Problem requirements: Everything from the first line of the data below through the line that contains "SC.view_settings.exposure = 0.0" should be written out exactly, please, and nothing more; the pictures stay out.

Source material:
########################################

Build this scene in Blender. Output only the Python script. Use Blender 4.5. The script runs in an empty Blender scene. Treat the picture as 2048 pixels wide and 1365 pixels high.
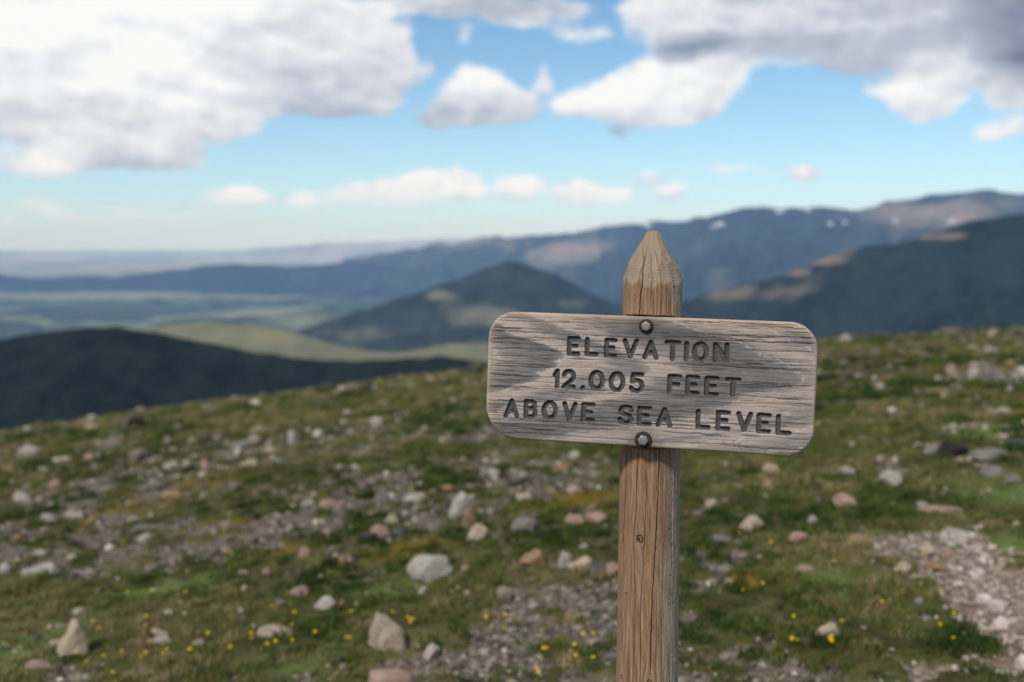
import bpy, bmesh, math, random
import numpy as np
from mathutils import Vector, Matrix, noise as mnoise

random.seed(7)
rng = np.random.default_rng(11)
SC = bpy.context.scene
COL = SC.collection

# ------------------------------------------------------------------ camera
CAM_Z = 1.55                      # eye height above the ground under the camera
FPX = 35 / 36 * 2048              # focal length in photograph pixels
PITCH = math.radians(5.8)
cam_d = bpy.data.cameras.new('camera')
cam = bpy.data.objects.new('camera', cam_d)
COL.objects.link(cam)
SC.camera = cam
cam.location = (0, 0, CAM_Z)
cam.rotation_euler = (math.pi / 2 - PITCH, 0, 0)
cam_d.lens = 35
cam_d.sensor_width = 36
cam_d.clip_start = 0.05
cam_d.clip_end = 120000
cam_d.dof.use_dof = True
cam_d.dof.focus_distance = 1.715
cam_d.dof.aperture_fstop = 2.5

SC.render.engine = 'CYCLES'
SC.cycles.use_denoising = True
SC.cycles.max_bounces = 6
SC.cycles.volume_bounces = 2
SC.cycles.sample_clamp_indirect = 4
SC.view_settings.view_transform = 'Standard'
SC.view_settings.look = 'None'
SC.view_settings.gamma = 1
SC.view_settings.use_curve_mapping = False
SC.view_settings.exposure = 0.0

# ------------------------------------------------------------------ sun
SUN_EL, SUN_AZ = math.radians(48), math.radians(212)     # azimuth clockwise from +Y: behind the camera, to the left
sun_d = bpy.data.lights.new('sun', 'SUN')
sun_d.energy = 3.6
sun_d.angle = math.radians(8)
sun_d.color = (1.0, 0.95, 0.88)
sun = bpy.data.objects.new('sun', sun_d)
COL.objects.link(sun)
sd = Vector((math.sin(SUN_AZ) * math.cos(SUN_EL), math.cos(SUN_AZ) * math.cos(SUN_EL), math.sin(SUN_EL)))
sun.rotation_euler = sd.to_track_quat('Z', 'Y').to_euler()
sun.location = (0, 0, 30)


# ------------------------------------------------------------------ node helpers
class NT:
    def __init__(s, nt):
        s.nt = nt

    def n(s, t, **kw):
        nd = s.nt.nodes.new(t)
        for k, v in kw.items():
            setattr(nd, k, v)
        return nd

    def put(s, sock, v):
        if v is None:
            return
        if hasattr(v, 'is_output') or isinstance(v, bpy.types.NodeSocket):
            s.nt.links.new(v, sock)
        else:
            sock.default_value = v

    def math(s, op, a, b=None, c=None, clamp=False):
        nd = s.n('ShaderNodeMath', operation=op, use_clamp=clamp)
        for i, v in enumerate((a, b, c)):
            s.put(nd.inputs[i], v)
        return nd.outputs[0]

    def vec(s, op, a, b=None, scale=None):
        nd = s.n('ShaderNodeVectorMath', operation=op)
        s.put(nd.inputs[0], a)
        s.put(nd.inputs[1], b)
        if scale is not None:
            s.put(nd.inputs['Scale'], scale)
        return nd.outputs['Value' if op in ('LENGTH', 'DOT_PRODUCT') else 'Vector']

    def noise(s, vec, scale, detail=3, rough=.55, dist=0, col=False):
        nd = s.n('ShaderNodeTexNoise')
        s.put(nd.inputs['Vector'], vec)
        nd.inputs['Scale'].default_value = scale
        nd.inputs['Detail'].default_value = detail
        nd.inputs['Roughness'].default_value = rough
        nd.inputs['Distortion'].default_value = dist
        return nd.outputs['Color' if col else 'Fac']

    def mr(s, v, a, b, c=0., d=1., interp='LINEAR'):
        nd = s.n('ShaderNodeMapRange', interpolation_type=interp)
        s.put(nd.inputs[0], v)
        for i, x in zip((1, 2, 3, 4), (a, b, c, d)):
            s.put(nd.inputs[i], x)
        return nd.outputs[0]

    def mix(s, fac, a, b, blend='MIX'):
        nd = s.n('ShaderNodeMix', data_type='RGBA', blend_type=blend)
        s.put(nd.inputs[0], fac)
        for i, v in ((6, a), (7, b)):
            if isinstance(v, tuple) and len(v) == 3:
                v = v + (1,)
            s.put(nd.inputs[i], v)
        return nd.outputs[2]

    def ramp(s, fac, stops):
        nd = s.n('ShaderNodeValToRGB')
        s.put(nd.inputs[0], fac)
        el = nd.color_ramp.elements
        while len(el) < len(stops):
            el.new(0.5)
        for e, (p, c) in zip(el, stops):
            e.position = p
            e.color = tuple(c) + (1,)
        return nd.outputs[0]

    def attr(s, name, kind='GEOMETRY', out='Fac'):
        nd = s.n('ShaderNodeAttribute', attribute_name=name, attribute_type=kind)
        return nd.outputs[out]

    def sep(s, v):
        nd = s.n('ShaderNodeSeparateXYZ')
        s.put(nd.inputs[0], v)
        return nd.outputs

    def comb(s, x, y, z):
        nd = s.n('ShaderNodeCombineXYZ')
        for i, v in enumerate((x, y, z)):
            s.put(nd.inputs[i], v)
        return nd.outputs[0]


def material(name, rough=.9, spec=.2):
    m = bpy.data.materials.new(name)
    m.use_nodes = True
    nt = m.node_tree
    b = nt.nodes['Principled BSDF']
    b.inputs['Roughness'].default_value = rough
    b.inputs['Specular IOR Level'].default_value = spec
    return m, NT(nt), b


def bump(h, b, height, strength, dist):
    nd = h.n('ShaderNodeBump')
    nd.inputs['Strength'].default_value = strength
    nd.inputs['Distance'].default_value = dist
    h.put(nd.inputs['Height'], height)
    h.put(b.inputs['Normal'], nd.outputs[0])


# ------------------------------------------------------------------ world: Nishita sky and broken cumulus
def pix_dir(X, Y):
    """direction of a photograph pixel (2048 x 1365), world axes"""
    u = (X - 1024) / FPX
    v = (682.5 - Y) / FPX
    return np.array([u, math.cos(PITCH) + v * math.sin(PITCH), -math.sin(PITCH) + v * math.cos(PITCH)])


# cumulus heaps: x, y, half width, half height, brightness (0 grey base .. 1 lit top), weight
HEAPS = [
    (60, 60, 380, 190, .99, 1.3), (330, 110, 150, 210, 1.0, 1.3), (545, 90, 255, 150, .87, 1.2), (680, 150, 150, 86, .78, 1.2),
    (150, 235, 210, 65, .82, .9), (60, 328, 130, 26, 1.0, .9), (130, 295, 80, 50, 1., .9), (300, 240, 170, 60, .96, 1.), (430, 225, 95, 75, .9, .9),
    (250, 312, 150, 36, .74, 1.), (345, 300, 80, 36, .84, .8), (640, 215, 110, 34, .66, .8), (755, 115, 80, 80, .86, .9), (770, 212, 46, 22, .85, .7),
    (860, 8, 300, 32, .86, 1.2), (1120, 28, 220, 22, .9, 1.), (980, 2, 200, 22, .36, 1.2),
    (930, 80, 18, 24, .85, .7), (1150, 80, 46, 18, .92, .7), (1205, 65, 24, 26, .9, .7), (855, 128, 18, 22, .85, .5),
    (955, 182, 80, 62, .92, 1.), (945, 225, 96, 40, .76, .9), (1010, 210, 84, 46, .80, .9), (885, 240, 48, 24, .72, .8), (1090, 162, 28, 32, .86, .55),
    (1320, 168, 98, 70, 1, 1.4), (1428, 158, 74, 52, .98, 1.2), (1240, 195, 100, 50, 1, 1.1), (1165, 215, 64, 30, 1, .9), (1310, 228, 100, 36, .90, .9),
    (1380, 195, 80, 60, .88, .8), (1245, 265, 26, 20, .5, .6),
    (1350, 14, 125, 66, .90, 1.2), (1560, 55, 330, 66, .84, 1.3), (1800, 55, 300, 90, .72, 1.3), (2030, 60, 130, 120, .26, 1.6), (1620, 92, 260, 20, .55, .8),
    (1400, 104, 90, 18, .22, 3.0), (1900, 112, 170, 36, .78, 1.), (1500, 120, 120, 24, .84, .7), (1600, 0, 260, 24, .66, .8),
    (1785, 180, 58, 24, .97, .9), (1850, 195, 80, 54, .95, 1.), (1910, 155, 130, 34, .90, 1.), (2020, 175, 80, 46, .86, 1.1), (1848, 228, 40, 24, .98, .7),
    (1963, 263, 42, 28, .98, .9), (2025, 255, 34, 20, .9, .6),
    (75, 420, 56, 20, .95, .6), (165, 445, 50, 12, .93, .55), (0, 450, 44, 16, .95, .5), (320, 430, 100, 17, .95, .65), (470, 396, 56, 28, .98, .8),
    (602, 405, 36, 18, .97, .8), (760, 388, 100, 30, .97, .9), (840, 368, 50, 36, 1, .8), (920, 368, 46, 38, 1, .8),
    (706, 404, 44, 14, .96, .7), (1030, 374, 52, 22, .97, .75), (1055, 362, 28, 18, 1, .4), (1150, 382, 56, 17, .97, .7), (1172, 370, 40, 17, .98, .5),
    (1228, 378, 28, 15, .98, .6), (1450, 343, 54, 12, .93, .7), (1590, 340, 26, 14, .93, .7), (1350, 382, 30, 10, .9, .3), (1300, 350, 22, 12, .9, .3)]


def heap_field(X, Y):
    """density (0.5 on the outline, changing by 1 over 70 px) and brightness of the heaps"""
    d = np.zeros_like(X)
    b = np.zeros_like(X)
    ws = np.zeros_like(X)
    for cx, cy, rx, ry, br, w in HEAPS:
        q = np.sqrt(((X - cx) / rx) ** 2 + ((Y - cy) / ry) ** 2)
        k = np.clip(.5 + (1 - q) * min(rx, ry) / 46 + (.09 if cy > 320 else 0) + (.10 if ry < 18 and cy > 300 else 0) - max(0, .8 - w) * .2, 0, 1)
        d += k ** 6
        g = np.clip(1.25 - q, 0, 1) ** 2 * w + 1e-6
        b += g * np.clip(br + .10 * np.clip((cy - Y) / ry, -1, 1), .1, 1)
        ws += g
    return np.minimum(d ** (1 / 6), 1.), b / ws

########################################

Result of the task:
Build this scene in Blender. Output only the Python script. Use Blender 4.5. The script runs in an empty Blender scene. Treat the picture as 2048 pixels wide and 1365 pixels high.
import bpy, bmesh, math, random
import numpy as np
from mathutils import Vector, Matrix, noise as mnoise

random.seed(7)
rng = np.random.default_rng(11)
SC = bpy.context.scene
COL = SC.collection

# ------------------------------------------------------------------ camera
CAM_Z = 1.55                      # eye height above the ground under the camera
FPX = 35 / 36 * 2048              # focal length in photograph pixels
PITCH = math.radians(5.8)
cam_d = bpy.data.cameras.new('camera')
cam = bpy.data.objects.new('camera', cam_d)
COL.objects.link(cam)
SC.camera = cam
cam.location = (0, 0, CAM_Z)
cam.rotation_euler = (math.pi / 2 - PITCH, 0, 0)
cam_d.lens = 35
cam_d.sensor_width = 36
cam_d.clip_start = 0.05
cam_d.clip_end = 120000
cam_d.dof.use_dof = True
cam_d.dof.focus_distance = 1.715
cam_d.dof.aperture_fstop = 2.5

SC.render.engine = 'CYCLES'
SC.cycles.use_denoising = True
SC.cycles.max_bounces = 6
SC.cycles.volume_bounces = 2
SC.cycles.sample_clamp_indirect = 4
SC.view_settings.view_transform = 'Standard'
SC.view_settings.look = 'None'
SC.view_settings.gamma = 1
SC.view_settings.use_curve_mapping = False
SC.view_settings.exposure = 0.0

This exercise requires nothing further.